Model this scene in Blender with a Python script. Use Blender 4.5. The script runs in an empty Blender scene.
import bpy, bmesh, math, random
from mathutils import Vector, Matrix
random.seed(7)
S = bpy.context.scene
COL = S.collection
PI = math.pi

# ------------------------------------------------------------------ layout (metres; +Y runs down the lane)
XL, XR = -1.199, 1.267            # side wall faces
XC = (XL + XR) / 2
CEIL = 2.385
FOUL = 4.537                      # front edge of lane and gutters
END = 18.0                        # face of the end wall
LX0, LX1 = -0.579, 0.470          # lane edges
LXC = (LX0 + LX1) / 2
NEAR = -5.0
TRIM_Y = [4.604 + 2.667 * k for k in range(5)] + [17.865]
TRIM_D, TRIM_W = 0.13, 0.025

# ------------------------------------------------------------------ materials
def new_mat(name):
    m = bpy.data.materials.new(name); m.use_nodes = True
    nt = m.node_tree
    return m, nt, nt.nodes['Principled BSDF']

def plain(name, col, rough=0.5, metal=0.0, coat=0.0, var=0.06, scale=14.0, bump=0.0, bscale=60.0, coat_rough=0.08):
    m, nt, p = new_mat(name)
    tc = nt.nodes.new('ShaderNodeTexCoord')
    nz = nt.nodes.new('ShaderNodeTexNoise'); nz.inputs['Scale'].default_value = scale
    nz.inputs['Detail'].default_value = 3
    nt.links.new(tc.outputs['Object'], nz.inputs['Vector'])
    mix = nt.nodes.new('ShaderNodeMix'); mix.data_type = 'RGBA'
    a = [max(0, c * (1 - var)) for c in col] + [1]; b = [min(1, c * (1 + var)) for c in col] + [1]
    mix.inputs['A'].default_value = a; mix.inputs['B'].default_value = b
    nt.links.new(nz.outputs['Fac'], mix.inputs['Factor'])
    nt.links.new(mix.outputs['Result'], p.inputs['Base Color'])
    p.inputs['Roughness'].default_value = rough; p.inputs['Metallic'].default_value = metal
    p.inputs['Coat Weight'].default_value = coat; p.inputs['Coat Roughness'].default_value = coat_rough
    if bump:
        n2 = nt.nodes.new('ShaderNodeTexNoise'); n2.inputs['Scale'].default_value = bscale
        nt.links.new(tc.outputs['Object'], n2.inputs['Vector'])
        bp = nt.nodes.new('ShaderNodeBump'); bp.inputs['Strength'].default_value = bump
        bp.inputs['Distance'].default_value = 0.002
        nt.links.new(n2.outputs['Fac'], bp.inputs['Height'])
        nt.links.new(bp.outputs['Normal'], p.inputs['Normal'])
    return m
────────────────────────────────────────
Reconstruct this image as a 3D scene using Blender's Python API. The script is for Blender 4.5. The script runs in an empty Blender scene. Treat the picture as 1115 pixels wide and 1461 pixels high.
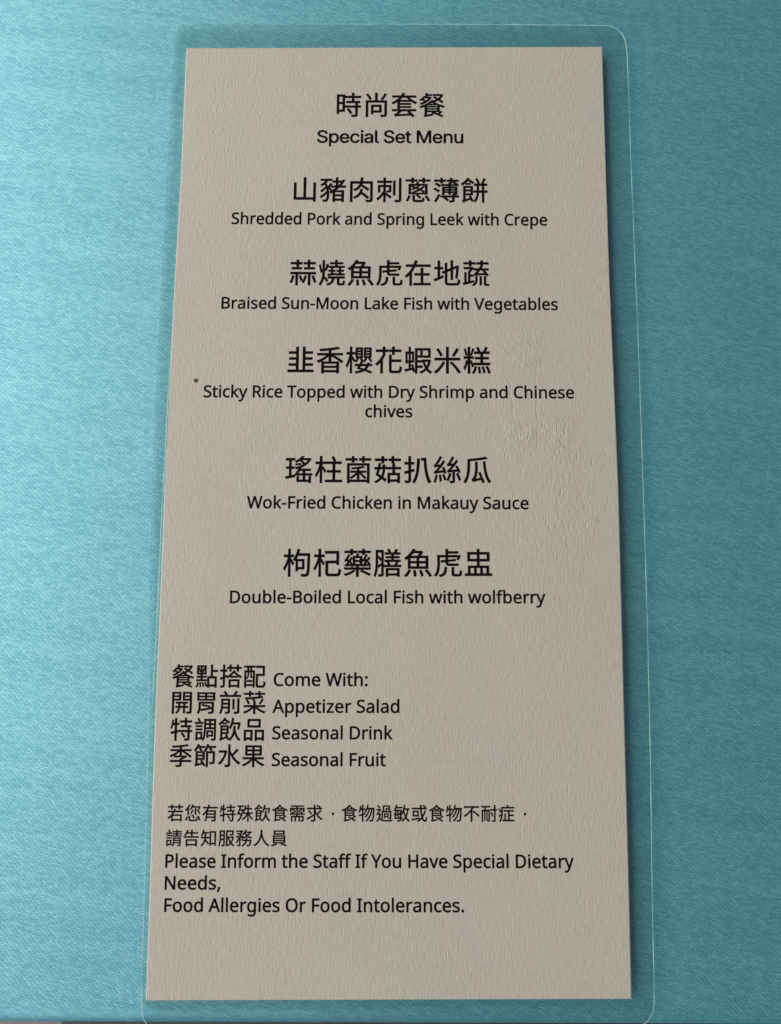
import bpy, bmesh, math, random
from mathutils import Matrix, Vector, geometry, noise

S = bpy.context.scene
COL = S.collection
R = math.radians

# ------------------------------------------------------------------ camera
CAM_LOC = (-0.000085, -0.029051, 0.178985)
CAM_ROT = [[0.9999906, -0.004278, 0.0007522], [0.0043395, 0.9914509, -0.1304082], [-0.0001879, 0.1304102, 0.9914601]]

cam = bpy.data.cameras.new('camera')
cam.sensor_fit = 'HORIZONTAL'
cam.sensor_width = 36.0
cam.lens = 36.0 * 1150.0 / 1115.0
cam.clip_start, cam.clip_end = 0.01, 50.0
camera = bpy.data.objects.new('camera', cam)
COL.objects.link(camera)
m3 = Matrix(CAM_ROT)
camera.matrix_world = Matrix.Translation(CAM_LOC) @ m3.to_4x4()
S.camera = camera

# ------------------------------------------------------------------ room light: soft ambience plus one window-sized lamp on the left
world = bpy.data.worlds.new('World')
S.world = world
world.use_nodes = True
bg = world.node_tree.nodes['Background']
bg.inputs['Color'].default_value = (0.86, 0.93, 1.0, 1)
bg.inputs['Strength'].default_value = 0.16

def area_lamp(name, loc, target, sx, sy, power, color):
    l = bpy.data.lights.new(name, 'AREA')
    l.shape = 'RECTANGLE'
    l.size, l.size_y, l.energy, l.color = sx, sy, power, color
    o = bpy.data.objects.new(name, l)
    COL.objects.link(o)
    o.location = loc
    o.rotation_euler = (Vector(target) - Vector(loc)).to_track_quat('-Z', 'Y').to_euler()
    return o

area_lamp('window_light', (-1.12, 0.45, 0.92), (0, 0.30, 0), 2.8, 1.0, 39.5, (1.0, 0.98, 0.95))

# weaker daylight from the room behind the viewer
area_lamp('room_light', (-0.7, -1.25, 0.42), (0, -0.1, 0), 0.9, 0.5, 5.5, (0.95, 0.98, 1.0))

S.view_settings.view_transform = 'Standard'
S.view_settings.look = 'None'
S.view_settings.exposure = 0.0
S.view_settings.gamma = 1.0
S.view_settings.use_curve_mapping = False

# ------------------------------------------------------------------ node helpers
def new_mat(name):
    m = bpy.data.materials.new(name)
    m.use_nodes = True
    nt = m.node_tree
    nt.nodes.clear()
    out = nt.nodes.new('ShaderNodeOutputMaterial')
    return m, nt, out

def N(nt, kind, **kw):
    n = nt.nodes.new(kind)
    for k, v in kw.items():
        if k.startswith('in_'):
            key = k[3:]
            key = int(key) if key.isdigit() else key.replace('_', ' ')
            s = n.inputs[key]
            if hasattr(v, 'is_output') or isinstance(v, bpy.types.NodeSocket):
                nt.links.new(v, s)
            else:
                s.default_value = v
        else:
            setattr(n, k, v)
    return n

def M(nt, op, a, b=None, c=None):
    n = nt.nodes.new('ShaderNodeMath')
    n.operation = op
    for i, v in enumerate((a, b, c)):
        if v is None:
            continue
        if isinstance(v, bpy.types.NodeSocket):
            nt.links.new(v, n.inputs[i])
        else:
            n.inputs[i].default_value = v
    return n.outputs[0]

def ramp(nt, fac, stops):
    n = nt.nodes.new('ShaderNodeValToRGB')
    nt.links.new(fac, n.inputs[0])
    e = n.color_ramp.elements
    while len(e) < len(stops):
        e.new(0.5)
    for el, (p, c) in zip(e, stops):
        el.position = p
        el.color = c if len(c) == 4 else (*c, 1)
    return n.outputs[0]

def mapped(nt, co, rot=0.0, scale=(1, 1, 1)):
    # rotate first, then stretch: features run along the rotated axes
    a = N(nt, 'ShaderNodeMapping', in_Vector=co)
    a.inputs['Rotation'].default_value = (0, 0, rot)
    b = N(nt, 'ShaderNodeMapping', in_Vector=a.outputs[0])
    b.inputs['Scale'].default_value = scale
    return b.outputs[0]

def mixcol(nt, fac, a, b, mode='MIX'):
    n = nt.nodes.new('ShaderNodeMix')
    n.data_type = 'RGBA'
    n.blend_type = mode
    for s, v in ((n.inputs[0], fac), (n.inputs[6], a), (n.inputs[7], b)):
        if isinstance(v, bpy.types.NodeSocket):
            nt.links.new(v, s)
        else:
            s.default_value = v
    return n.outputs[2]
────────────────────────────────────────
• Task statement
Look above and copy only the lines from the one holding "Reconstruct this image" to the one holding "(0.95, 0.98, 1.0))", both included, exactly, minus the pictures.

• Written answer
Reconstruct this image as a 3D scene using Blender's Python API. The script is for Blender 4.5. The script runs in an empty Blender scene. Treat the picture as 1115 pixels wide and 1461 pixels high.
import bpy, bmesh, math, random
from mathutils import Matrix, Vector, geometry, noise

S = bpy.context.scene
COL = S.collection
R = math.radians

# ------------------------------------------------------------------ camera
CAM_LOC = (-0.000085, -0.029051, 0.178985)
CAM_ROT = [[0.9999906, -0.004278, 0.0007522], [0.0043395, 0.9914509, -0.1304082], [-0.0001879, 0.1304102, 0.9914601]]

cam = bpy.data.cameras.new('camera')
cam.sensor_fit = 'HORIZONTAL'
cam.sensor_width = 36.0
cam.lens = 36.0 * 1150.0 / 1115.0
cam.clip_start, cam.clip_end = 0.01, 50.0
camera = bpy.data.objects.new('camera', cam)
COL.objects.link(camera)
m3 = Matrix(CAM_ROT)
camera.matrix_world = Matrix.Translation(CAM_LOC) @ m3.to_4x4()
S.camera = camera

# ------------------------------------------------------------------ room light: soft ambience plus one window-sized lamp on the left
world = bpy.data.worlds.new('World')
S.world = world
world.use_nodes = True
bg = world.node_tree.nodes['Background']
bg.inputs['Color'].default_value = (0.86, 0.93, 1.0, 1)
bg.inputs['Strength'].default_value = 0.16

def area_lamp(name, loc, target, sx, sy, power, color):
    l = bpy.data.lights.new(name, 'AREA')
    l.shape = 'RECTANGLE'
    l.size, l.size_y, l.energy, l.color = sx, sy, power, color
    o = bpy.data.objects.new(name, l)
    COL.objects.link(o)
    o.location = loc
    o.rotation_euler = (Vector(target) - Vector(loc)).to_track_quat('-Z', 'Y').to_euler()
    return o

area_lamp('window_light', (-1.12, 0.45, 0.92), (0, 0.30, 0), 2.8, 1.0, 39.5, (1.0, 0.98, 0.95))

# weaker daylight from the room behind the viewer
area_lamp('room_light', (-0.7, -1.25, 0.42), (0, -0.1, 0), 0.9, 0.5, 5.5, (0.95, 0.98, 1.0))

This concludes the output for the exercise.